### Record set

****************

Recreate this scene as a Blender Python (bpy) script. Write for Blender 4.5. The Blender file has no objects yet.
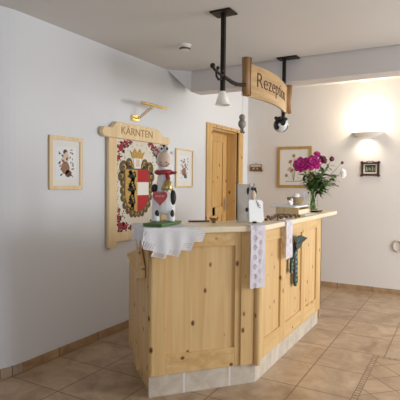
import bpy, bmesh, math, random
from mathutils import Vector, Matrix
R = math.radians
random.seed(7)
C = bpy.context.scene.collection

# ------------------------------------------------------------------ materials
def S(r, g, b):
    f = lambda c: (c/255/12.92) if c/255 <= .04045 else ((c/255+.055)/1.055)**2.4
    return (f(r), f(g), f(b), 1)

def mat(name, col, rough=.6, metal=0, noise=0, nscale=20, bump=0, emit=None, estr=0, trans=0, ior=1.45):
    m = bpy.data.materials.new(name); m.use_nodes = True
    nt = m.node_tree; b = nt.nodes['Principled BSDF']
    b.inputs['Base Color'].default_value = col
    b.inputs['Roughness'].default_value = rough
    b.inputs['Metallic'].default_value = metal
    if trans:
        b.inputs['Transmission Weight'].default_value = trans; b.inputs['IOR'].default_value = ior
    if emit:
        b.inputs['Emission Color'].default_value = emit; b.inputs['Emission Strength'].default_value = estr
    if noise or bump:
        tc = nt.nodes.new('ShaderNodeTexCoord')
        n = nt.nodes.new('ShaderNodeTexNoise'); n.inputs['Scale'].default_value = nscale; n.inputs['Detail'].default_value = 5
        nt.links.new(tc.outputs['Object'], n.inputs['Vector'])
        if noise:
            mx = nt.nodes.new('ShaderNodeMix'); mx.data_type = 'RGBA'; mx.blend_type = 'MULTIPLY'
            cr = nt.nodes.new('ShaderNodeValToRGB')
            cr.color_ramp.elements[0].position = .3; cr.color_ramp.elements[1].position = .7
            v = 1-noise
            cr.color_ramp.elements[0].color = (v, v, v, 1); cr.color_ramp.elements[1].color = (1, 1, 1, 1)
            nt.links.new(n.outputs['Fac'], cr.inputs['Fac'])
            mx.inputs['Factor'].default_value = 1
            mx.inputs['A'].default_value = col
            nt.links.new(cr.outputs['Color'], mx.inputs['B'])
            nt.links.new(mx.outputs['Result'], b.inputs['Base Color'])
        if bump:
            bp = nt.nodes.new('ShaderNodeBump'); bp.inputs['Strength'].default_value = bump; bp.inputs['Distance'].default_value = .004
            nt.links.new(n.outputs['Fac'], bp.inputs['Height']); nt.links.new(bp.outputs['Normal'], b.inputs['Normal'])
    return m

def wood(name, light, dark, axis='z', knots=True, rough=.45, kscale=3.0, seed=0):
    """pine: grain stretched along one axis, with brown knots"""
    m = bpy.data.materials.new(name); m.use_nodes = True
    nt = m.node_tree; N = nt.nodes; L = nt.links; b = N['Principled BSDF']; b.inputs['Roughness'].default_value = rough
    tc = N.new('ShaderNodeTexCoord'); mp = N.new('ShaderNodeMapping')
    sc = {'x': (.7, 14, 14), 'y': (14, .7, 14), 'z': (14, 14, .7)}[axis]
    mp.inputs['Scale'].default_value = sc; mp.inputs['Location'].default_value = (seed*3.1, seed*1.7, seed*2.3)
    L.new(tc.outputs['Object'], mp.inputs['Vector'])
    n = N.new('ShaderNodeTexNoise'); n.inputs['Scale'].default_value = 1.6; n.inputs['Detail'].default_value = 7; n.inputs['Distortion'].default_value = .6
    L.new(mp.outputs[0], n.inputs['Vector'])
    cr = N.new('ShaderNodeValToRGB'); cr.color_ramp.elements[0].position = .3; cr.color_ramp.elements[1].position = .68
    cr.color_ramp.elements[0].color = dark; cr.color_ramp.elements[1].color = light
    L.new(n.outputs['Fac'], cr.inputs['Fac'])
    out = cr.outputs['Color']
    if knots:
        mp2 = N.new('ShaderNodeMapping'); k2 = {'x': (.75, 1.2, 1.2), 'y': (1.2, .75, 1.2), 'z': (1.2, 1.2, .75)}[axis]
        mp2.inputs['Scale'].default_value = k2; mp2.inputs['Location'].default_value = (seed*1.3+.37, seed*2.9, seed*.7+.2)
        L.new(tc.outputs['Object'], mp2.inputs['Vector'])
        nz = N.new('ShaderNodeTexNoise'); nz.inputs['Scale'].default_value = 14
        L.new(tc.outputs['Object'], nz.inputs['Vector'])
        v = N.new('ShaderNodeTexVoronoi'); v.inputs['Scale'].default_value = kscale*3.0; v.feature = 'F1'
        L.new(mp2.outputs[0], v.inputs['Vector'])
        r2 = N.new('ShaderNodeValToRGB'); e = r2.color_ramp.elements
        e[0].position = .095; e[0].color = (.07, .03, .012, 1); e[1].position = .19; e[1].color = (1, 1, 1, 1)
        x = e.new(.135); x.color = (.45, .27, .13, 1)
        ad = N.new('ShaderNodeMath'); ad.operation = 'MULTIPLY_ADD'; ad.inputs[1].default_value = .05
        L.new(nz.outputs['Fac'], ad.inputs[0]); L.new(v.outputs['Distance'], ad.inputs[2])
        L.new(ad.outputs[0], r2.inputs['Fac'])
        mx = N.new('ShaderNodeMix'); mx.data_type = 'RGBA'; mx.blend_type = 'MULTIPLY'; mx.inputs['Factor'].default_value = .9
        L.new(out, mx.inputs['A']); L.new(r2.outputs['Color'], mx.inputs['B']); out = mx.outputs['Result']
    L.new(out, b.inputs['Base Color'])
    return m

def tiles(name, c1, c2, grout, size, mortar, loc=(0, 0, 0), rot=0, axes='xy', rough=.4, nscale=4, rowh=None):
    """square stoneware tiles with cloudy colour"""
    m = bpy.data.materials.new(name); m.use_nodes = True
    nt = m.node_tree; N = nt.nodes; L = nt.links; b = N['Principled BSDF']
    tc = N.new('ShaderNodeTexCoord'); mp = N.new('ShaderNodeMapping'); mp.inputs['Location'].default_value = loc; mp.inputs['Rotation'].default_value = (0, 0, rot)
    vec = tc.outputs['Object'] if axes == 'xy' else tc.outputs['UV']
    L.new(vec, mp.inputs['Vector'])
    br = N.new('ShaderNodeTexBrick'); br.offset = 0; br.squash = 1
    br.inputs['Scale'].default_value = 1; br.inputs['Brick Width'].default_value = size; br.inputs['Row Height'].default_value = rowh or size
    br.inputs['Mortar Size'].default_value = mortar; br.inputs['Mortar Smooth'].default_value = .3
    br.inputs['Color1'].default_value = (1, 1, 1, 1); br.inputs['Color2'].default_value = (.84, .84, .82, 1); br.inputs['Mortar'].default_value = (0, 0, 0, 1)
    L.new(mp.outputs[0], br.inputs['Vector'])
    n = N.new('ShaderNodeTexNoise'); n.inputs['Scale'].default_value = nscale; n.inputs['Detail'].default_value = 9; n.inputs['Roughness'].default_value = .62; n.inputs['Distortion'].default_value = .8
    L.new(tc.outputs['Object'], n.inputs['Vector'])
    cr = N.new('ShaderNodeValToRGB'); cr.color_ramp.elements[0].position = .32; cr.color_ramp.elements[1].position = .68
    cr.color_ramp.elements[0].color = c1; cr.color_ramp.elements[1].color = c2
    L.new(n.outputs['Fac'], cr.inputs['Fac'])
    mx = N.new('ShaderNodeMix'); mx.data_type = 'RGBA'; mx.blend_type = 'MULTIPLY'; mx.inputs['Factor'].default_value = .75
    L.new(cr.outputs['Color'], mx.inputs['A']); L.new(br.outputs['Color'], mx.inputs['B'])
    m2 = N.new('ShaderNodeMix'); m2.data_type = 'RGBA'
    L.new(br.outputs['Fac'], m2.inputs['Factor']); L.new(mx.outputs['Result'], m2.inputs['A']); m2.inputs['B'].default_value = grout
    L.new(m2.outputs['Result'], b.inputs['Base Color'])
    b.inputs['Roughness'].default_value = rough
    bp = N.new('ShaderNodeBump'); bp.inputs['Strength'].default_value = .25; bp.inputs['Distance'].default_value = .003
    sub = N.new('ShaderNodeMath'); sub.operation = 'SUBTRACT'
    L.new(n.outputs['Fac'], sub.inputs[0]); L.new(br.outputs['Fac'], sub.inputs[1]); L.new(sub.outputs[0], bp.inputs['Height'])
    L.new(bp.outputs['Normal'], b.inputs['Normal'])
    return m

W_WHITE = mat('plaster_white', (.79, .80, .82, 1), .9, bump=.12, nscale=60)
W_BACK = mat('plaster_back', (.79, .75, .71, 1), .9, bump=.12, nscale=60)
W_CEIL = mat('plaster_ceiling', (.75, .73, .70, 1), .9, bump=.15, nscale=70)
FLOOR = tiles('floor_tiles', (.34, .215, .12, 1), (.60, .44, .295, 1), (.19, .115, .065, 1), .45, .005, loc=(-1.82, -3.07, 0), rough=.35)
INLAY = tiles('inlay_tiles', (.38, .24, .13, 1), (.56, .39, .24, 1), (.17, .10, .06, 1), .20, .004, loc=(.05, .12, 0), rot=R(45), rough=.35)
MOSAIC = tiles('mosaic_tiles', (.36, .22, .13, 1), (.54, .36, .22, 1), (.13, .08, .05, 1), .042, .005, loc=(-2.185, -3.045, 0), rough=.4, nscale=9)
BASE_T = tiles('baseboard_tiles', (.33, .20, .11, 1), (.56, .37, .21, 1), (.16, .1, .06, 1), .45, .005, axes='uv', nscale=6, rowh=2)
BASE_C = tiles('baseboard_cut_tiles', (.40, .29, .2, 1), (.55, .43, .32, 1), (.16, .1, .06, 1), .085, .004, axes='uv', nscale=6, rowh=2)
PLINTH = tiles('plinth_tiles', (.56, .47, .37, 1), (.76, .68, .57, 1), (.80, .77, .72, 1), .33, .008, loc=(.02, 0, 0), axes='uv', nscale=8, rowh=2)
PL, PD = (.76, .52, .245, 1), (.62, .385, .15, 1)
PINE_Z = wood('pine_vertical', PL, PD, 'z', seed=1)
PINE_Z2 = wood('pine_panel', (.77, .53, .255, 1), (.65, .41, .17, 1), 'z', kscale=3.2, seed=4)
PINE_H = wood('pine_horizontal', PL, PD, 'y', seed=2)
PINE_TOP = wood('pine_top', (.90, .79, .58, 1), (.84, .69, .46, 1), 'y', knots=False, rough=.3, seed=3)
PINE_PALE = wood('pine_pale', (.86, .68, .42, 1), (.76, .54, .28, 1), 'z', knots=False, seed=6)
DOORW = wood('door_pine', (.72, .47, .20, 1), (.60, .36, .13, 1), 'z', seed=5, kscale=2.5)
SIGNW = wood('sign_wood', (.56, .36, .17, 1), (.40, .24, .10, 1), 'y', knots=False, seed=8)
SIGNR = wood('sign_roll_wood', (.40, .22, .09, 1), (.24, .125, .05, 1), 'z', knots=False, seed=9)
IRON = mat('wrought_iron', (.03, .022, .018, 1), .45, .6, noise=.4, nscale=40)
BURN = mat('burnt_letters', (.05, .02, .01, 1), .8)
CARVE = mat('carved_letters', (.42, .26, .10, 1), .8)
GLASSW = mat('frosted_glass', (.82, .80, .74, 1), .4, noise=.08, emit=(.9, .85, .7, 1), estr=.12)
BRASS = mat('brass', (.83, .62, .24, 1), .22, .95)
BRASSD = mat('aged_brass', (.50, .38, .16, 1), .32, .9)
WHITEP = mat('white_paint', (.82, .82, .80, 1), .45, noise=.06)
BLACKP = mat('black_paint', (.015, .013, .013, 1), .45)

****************

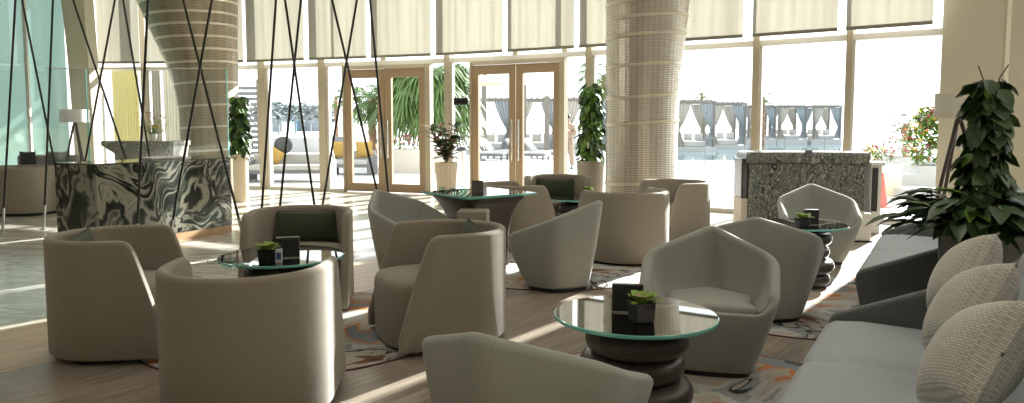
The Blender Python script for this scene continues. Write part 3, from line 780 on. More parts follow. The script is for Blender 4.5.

****************

Pictures excluded, retype exactly the lines running from the one with "Recreate this scene" through the one with "return (f(r), f(g), f(b), 1)". Include both end lines and nothing more.

### The answer
Recreate this scene as a Blender Python (bpy) script. Write for Blender 4.5. The Blender file has no objects yet.
import bpy, bmesh, math, random
from mathutils import Vector, Matrix
R = math.radians
random.seed(7)
C = bpy.context.scene.collection

# ------------------------------------------------------------------ materials
def S(r, g, b):
    f = lambda c: (c/255/12.92) if c/255 <= .04045 else ((c/255+.055)/1.055)**2.4
    return (f(r), f(g), f(b), 1)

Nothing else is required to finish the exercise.